At Italy On This Day you will read about events and festivals, about important moments in history, and about the people who have made Italy the country it is today, and where they came from. Italy is a country rich in art and music, fashion and design, food and wine, sporting achievement and political diversity. Italy On This Day provides fascinating insights to help you enjoy it all the more.

Sunday, 13 August 2017

Aurelio Saffi – republican activist

Politician prominent in Risorgimento movement


Giacinto Pin's portrait of Aurelio Saffi
Giacinto Pin's portrait of Aurelio Saffi
The politician Aurelio Saffi, who was a close ally of the republican revolutionary Giuseppe Mazzini during Italy’s move towards unification in the 19th century, was born on this day in 1819 in Forlì.

He was a member of the short-lived Roman Republic of 1849, which was crushed by French troops supporting the temporarily deposed Pope Pius IX, and was involved in the planning of an uprising in Milan in 1853.

Saffi was sentenced to 20 years in jail for his part in the Milan plot but by then had fled to England.

He returned to Italy in 1860 and when the Risorgimento realised its aim with unification Saffi was appointed a deputy in the first parliament of the Kingdom of Italy in 1861.

At the time of Saffi’s birth, Forlì, now part of Emilia-Romagna, was part of the Papal States. He was educated in law in Ferrara, but became politically active in his native city, protesting against the administration of the Papal legates.

He soon became a fervent supporter of Mazzini, whose wish was to see Italy established as an independent republic and saw popular uprisings as part of the route to achieving his goal.

Giuseppe Mazzini captured in an early photograph
Giuseppe Mazzini captured in an
early photograph 
One such uprising took place in Rome on November 15, 1848, when the assassination of Pellegrino Rossi, a minister in the Papal government, was followed by mass demonstrations on the streets of the city, demanding a democratic government, social reforms and a declaration of war against the Austrian Empire.

The Pope slipped out of Rome dressed as an ordinary priest and fled to Gaeta in the Kingdom of the Two Sicilies. The new Roman Republic was declared in February 1849,  led by Mazzini, Saffi and Carlo Armellini.

The Roman Republic, however, lasted only until July 3, when a French army sent by Louis-Napoléon Bonaparte, the new president of the French Republic - later the emperor Napoleon III - whose restoration of the papacy repaid his Roman Catholic supporters, defeated the republic’s army, led by Giuseppe Garibaldi.

Saffi retired to exile in Liguria and later joined Mazzini in Switzerland before moving with him to London.  He returned to Italy in 1852 to plan a series of uprisings in Milan similar to the so-called Five Days of 1848, when the Austrians were temporarily driven out by Italian nationalists.

Again the project ended in failure.  Saffi went back to England, being sentenced in his absence to 20 years in jail.

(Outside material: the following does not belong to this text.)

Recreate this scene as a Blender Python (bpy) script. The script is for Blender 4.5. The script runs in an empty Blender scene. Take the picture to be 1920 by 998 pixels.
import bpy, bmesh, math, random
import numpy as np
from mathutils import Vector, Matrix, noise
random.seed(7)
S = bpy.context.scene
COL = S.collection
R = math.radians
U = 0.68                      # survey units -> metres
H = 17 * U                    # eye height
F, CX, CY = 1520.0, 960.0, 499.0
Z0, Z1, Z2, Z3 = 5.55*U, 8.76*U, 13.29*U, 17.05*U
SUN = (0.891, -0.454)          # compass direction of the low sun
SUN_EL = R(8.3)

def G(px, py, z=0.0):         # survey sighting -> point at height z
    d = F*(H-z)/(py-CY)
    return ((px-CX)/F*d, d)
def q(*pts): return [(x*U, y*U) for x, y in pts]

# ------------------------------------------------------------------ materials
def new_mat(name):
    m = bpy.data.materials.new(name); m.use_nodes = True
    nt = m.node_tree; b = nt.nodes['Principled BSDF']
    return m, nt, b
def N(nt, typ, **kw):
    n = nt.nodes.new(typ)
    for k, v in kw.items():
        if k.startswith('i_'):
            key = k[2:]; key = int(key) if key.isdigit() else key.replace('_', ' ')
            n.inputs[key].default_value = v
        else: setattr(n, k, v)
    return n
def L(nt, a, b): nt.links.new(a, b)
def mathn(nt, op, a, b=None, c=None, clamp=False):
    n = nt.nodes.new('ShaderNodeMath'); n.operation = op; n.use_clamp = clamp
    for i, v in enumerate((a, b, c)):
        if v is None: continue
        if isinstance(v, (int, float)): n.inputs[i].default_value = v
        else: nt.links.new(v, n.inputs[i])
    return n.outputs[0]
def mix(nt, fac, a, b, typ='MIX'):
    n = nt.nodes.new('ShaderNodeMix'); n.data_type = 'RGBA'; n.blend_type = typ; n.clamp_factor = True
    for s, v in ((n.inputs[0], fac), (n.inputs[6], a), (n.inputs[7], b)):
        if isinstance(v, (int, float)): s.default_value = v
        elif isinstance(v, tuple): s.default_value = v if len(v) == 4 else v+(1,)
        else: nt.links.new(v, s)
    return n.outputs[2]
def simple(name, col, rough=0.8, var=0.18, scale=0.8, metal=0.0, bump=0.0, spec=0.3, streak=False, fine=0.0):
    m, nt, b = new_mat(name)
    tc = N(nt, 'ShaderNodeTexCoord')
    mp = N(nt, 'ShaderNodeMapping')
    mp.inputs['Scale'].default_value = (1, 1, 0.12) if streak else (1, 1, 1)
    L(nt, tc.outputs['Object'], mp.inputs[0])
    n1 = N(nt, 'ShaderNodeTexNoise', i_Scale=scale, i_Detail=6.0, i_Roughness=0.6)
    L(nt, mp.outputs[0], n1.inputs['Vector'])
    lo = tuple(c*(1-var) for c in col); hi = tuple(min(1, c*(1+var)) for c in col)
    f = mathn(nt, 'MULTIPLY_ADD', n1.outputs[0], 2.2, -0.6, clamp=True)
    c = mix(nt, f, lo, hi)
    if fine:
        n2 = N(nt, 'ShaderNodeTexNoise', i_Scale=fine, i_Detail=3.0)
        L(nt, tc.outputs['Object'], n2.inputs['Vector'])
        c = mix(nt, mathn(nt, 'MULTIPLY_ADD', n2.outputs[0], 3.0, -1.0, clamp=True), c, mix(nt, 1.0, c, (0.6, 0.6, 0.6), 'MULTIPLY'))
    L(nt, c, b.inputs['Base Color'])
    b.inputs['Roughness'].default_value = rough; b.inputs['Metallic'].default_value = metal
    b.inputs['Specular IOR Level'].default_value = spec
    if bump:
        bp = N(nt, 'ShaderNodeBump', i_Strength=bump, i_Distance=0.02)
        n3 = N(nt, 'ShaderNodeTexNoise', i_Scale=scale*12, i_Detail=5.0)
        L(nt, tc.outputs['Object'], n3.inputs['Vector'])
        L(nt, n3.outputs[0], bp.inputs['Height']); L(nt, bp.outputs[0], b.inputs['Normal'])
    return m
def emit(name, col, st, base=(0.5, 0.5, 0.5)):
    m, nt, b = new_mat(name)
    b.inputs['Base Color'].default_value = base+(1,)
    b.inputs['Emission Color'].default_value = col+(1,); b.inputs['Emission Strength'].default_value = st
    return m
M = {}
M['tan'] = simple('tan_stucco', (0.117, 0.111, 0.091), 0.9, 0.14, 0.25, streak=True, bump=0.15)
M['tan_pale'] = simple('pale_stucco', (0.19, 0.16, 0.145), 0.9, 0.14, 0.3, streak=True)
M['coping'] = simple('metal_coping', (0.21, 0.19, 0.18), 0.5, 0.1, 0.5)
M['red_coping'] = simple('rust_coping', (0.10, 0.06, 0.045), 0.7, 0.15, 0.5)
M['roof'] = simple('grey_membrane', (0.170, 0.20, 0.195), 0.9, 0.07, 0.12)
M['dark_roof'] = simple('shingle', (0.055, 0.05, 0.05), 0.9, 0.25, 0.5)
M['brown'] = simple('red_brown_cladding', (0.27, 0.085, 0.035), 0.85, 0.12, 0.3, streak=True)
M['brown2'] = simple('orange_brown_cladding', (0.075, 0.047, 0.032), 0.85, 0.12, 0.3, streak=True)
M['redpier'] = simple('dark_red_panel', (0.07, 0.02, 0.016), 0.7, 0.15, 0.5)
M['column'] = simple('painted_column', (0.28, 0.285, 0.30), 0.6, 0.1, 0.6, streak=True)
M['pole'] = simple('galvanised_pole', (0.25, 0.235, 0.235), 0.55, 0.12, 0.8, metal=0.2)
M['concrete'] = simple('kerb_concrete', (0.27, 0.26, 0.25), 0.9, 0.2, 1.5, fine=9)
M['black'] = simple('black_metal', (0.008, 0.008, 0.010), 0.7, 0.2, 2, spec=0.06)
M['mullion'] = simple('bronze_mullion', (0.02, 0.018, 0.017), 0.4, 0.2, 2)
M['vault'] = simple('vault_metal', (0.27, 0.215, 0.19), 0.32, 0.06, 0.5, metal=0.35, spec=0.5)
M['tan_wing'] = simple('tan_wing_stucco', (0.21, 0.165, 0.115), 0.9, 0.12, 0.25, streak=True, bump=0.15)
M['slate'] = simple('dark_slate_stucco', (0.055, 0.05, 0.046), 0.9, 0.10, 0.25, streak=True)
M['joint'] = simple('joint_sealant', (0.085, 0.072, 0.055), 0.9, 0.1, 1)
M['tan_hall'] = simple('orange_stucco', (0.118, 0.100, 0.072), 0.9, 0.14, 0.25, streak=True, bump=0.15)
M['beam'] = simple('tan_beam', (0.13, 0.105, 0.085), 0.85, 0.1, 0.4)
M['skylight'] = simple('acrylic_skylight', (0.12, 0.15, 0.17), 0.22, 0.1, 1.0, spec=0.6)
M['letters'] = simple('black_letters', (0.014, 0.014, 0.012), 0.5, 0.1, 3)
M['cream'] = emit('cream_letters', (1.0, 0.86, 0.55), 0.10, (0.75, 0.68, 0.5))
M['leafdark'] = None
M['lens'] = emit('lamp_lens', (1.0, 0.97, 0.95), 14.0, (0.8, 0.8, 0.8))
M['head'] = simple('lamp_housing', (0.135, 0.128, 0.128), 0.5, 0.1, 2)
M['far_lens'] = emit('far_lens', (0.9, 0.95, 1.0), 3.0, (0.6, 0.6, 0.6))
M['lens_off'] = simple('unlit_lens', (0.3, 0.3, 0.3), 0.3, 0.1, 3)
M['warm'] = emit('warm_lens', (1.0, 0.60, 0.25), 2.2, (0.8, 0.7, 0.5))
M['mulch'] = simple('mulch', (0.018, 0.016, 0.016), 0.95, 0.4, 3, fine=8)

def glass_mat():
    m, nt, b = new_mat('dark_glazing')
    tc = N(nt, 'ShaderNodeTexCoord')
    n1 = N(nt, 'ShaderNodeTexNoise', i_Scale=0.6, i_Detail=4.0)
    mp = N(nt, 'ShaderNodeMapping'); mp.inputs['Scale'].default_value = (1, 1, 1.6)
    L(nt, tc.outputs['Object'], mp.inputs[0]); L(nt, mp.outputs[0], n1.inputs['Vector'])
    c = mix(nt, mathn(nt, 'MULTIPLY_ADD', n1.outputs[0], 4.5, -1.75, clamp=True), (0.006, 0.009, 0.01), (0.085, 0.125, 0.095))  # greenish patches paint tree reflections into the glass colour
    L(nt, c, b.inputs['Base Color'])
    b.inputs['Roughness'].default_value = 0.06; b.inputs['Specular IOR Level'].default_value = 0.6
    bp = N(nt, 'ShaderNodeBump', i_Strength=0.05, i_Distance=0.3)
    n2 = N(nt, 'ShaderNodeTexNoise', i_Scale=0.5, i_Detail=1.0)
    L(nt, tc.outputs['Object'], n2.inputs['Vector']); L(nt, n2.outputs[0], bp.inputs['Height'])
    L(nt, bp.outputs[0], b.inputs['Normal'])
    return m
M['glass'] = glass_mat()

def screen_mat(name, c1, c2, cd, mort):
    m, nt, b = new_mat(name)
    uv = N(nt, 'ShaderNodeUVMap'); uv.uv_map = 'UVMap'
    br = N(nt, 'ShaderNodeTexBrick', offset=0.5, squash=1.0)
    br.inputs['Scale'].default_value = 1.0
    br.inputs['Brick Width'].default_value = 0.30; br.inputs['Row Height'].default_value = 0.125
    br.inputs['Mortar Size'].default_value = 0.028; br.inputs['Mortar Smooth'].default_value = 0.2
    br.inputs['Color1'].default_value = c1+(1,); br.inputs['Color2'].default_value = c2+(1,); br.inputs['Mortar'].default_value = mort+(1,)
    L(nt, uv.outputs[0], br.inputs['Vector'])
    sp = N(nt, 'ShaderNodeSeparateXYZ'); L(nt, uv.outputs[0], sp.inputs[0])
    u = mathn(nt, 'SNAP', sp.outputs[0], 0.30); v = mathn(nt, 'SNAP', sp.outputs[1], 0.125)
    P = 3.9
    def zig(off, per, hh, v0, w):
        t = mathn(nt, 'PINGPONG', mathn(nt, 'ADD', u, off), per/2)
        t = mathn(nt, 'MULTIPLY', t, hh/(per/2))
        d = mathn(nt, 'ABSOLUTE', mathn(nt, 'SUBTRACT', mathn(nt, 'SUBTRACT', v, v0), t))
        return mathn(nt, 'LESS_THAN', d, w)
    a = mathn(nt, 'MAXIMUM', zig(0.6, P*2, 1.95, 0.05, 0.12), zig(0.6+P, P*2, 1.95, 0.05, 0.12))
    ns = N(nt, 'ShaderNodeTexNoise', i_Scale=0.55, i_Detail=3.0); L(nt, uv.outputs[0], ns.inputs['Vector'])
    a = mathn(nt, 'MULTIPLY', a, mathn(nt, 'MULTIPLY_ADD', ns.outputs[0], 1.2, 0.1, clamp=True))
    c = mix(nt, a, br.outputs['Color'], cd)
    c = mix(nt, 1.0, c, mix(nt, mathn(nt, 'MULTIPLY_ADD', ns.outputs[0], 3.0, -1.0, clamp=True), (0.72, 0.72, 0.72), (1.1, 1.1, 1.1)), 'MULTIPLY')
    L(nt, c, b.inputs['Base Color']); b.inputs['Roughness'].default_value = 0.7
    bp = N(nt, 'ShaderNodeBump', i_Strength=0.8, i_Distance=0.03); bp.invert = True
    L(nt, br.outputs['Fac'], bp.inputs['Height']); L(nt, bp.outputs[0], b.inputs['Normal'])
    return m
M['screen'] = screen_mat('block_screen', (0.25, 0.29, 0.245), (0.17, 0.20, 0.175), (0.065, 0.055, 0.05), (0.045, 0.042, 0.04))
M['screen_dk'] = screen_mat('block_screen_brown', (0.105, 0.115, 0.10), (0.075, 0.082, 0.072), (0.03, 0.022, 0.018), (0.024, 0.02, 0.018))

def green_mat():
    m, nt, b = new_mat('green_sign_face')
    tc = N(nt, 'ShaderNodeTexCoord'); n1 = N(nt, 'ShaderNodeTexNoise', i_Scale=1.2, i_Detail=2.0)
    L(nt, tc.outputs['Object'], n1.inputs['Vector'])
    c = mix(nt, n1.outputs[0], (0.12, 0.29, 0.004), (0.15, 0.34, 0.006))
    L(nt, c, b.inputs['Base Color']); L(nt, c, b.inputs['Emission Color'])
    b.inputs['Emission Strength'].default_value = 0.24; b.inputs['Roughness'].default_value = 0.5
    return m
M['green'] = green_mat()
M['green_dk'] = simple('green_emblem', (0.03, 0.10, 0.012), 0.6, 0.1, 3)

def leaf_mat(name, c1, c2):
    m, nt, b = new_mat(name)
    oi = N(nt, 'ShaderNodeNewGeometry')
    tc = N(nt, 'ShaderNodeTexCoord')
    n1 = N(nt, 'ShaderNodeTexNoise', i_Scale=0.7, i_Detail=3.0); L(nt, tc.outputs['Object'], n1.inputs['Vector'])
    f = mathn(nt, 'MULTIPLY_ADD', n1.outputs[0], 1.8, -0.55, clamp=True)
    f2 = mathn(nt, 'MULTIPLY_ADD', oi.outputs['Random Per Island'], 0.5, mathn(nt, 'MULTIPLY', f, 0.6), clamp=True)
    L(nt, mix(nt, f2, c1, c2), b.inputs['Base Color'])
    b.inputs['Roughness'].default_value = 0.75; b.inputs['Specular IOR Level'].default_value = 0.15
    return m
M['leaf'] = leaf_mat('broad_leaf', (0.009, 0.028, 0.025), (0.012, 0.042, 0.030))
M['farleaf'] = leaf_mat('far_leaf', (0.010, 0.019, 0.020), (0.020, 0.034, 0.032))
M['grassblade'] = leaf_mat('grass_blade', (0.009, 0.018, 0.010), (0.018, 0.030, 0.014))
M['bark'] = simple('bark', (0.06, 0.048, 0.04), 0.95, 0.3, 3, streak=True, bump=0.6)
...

Obliged to put down roots in England, he was appointed the first teacher of Italian at the Taylor Institute in Oxford and married Giorgina Craufurl, an Italian-born English supporter of Mazzini, with whom he had four sons.

In 1860, Saffi moved to Naples, then under the control of Garibaldi, and was elected a deputy in the parliament of the newly formed Kingdom of Italy the following year.

He spent his last days in his villa in the countryside near Forlì after taking up a professorship at the University of Bologna.  He died in 1890 at the age of 70.

Aurelio Saffi's statue stands at the heart of Piazza Saffi
Aurelio Saffi's statue stands at the heart of Piazza Saffi
Travel tip:

Formerly Piazza Maggiore, the main square in the elegant city of Forlì was renamed Piazza Saffi in 1921 in honour of Aurelio Saffi, who by then was recognised along with Giuseppe Mazzini as an Italian hero thanks to their part in the unification.  A large square, it has a statue of Saffi at its centre and is bordered along its southern side by the Abbey of San Mercuriale, which was completed in the 12th century. On the opposite side is the Palazzo Comunale, which dates back to the 11th century. The most recent addition is the Palazzo delle Poste – the city’s Post Office – that was built in the 1930s.

Saffi's study at the Villa Saffi museum
Saffi's study at the Villa Saffi museum
Travel tip:

The Villa Saffi, about 4km (2.5 miles) south-west of the centre of Forlì, at which Saffi spent much of his time when he was living in Italy, is a former Jesuit convent bought by Aurelio’s grandfather, Tommaso Saffi, as a summer residence.  Much of Saffi’s collection of historical documents connected to Giuseppe Mazzini and the Risorgimento remains in the house, which is now municipally owned and open to the public as a museum with free admission.